もしも体調がすぐれないようなときの食事にも、役立つと考えていらっしゃるそう。
「具合が悪いときは、きれいにしつらえることで食欲がわいたり、食べやすくなったり、お食事を楽しめるようになると思います。折敷にね、お器はお料理に見合ったものを選んで。好きなものや食べやすいものを、程よくいただくといいわね。味つけは、おいしいおだしと、ほんの少しの塩加減で整えましょう。元気なときと味覚も違いますので、加減をするとよろしいと思います」
たしかに料理の見た目で食欲も味も全然変わりますよね。白い器でもいいそうなので、これはちょっと家でも取り入れてみようと思いました。


昔からの味も今の味も、自分に合わせて取り入れる

鈴木先生が年をとってから好きになったというのが、ワンプレート。以前は抵抗があったと言います。
「昔はあんまり感心しないなって思っていたの。入院食みたいにも見えるでしょ(笑)。でも、いろんなものをちょっとずつ食べるのにぴったりだし、いくつも器を用意する必要がなくて“ばぁば”向きです」
それにお嬢さんが朝食に作ってくれるワンプレートは、普通のものとは全然違うそう。
「彩りがすごくいいし、栄養的に考えられているから、ただの山盛りの一皿にならないの。それを折敷に載せて、私の部屋まで持ってきてくれるので、ひとりでゆっくり食べています。サラダには、見たことない南国の果物や数種類の木の実を使っていたりするから、飽きないし、新しい味を発見できて楽しいわね。おいしい料理って、お味だけじゃないのよ。見た目に美しく、季節を感じさせ、心をこめて丁寧に作っているのが伝わる料理のことだと思います」
じつは二人のお嬢さんは、先生の味を引き継いで、料理の仕事をされています。お話からも、家族をつなぐ料理を毎朝おいしそうに召し上がっている姿が想像できました。

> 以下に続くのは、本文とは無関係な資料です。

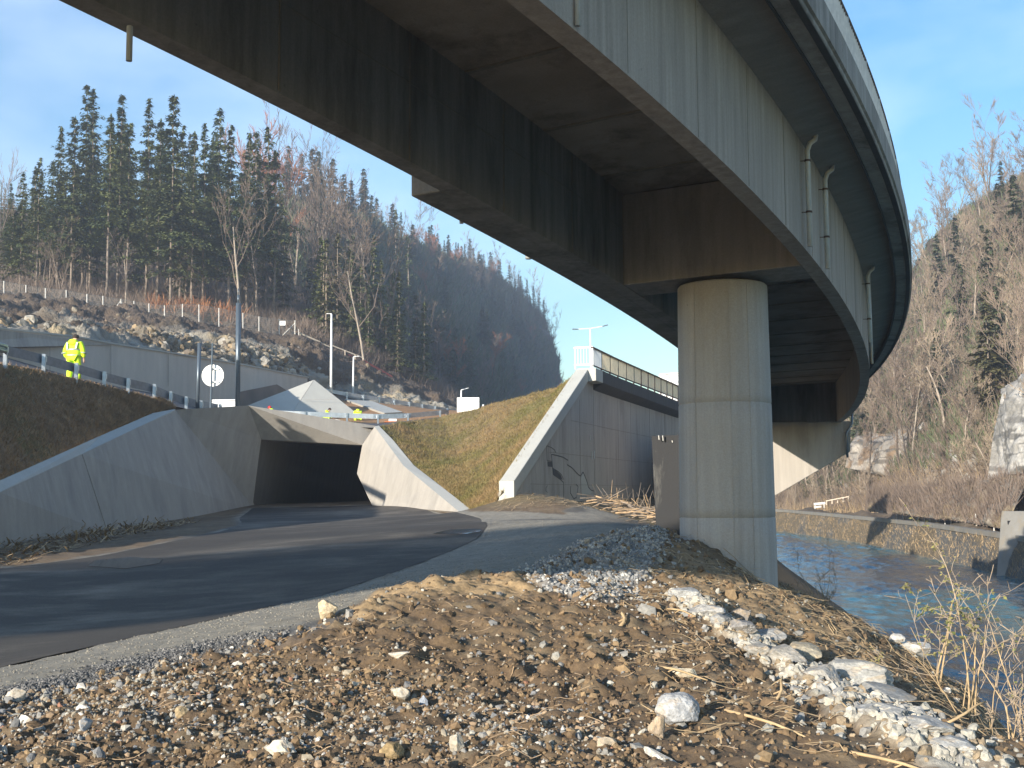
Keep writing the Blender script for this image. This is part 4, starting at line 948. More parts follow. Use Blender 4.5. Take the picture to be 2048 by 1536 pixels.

おいしいものに目がない鈴木先生は、全国から選りすぐったものの“お取り寄せ”もしているとか。京都は京華堂のおしるこ、金沢はぶり大根と大根寿司……と、次から次へとおすすめのお取り寄せ情報がポンポン出てきます。うーん、どれもおいしそう。
「いただいたときにおいしかったものは覚えていますが、旅行に行ったときに出会ったものも多いわね。私の出身地・八戸からは、焼干いわし以外に塩うにやラーメン、梅干しなどを送ってもらっています。個包装になった新潟の越後
吉雪の『甘塩サーモン』は、いつも10~20個は冷凍庫に常備しているの。おむすびやお茶漬けにもすぐ役に立ちます。お買いものに出られないときや、何もないときの強い味方になるの。おいしいものが生きがいだから、お取り寄せは止められないわね(笑)」
ほがらかに笑う鈴木先生。なるほど、個包装の鮭は一人暮らしの食事にもぴったりです。魚を一切れだけ焼くのは手間だと感じることもありますし、サイズも大きすぎないので、“充実時間世代”の食事にもふさわしいかもしれません。

たまには便利なお取り寄せで楽しく手間を省きつつ、体の声を聴いて丁寧な食事を続けていらっしゃる鈴木先生。生徒さんにいつも「食べることは生きること、生きるためには食べること」と言っているそうですが、ご自身もそれを実践されていることがよくわかりました。なおかつ、病気があっても丁寧に暮らせば長生きができる可能性があることも。
胃腸の丈夫さには個人差はありますが、自分の食のペースを見つけられれば、“ばぁば”のように90代でも現役で活躍できるのかしら、と話しながら帰った取材班でした。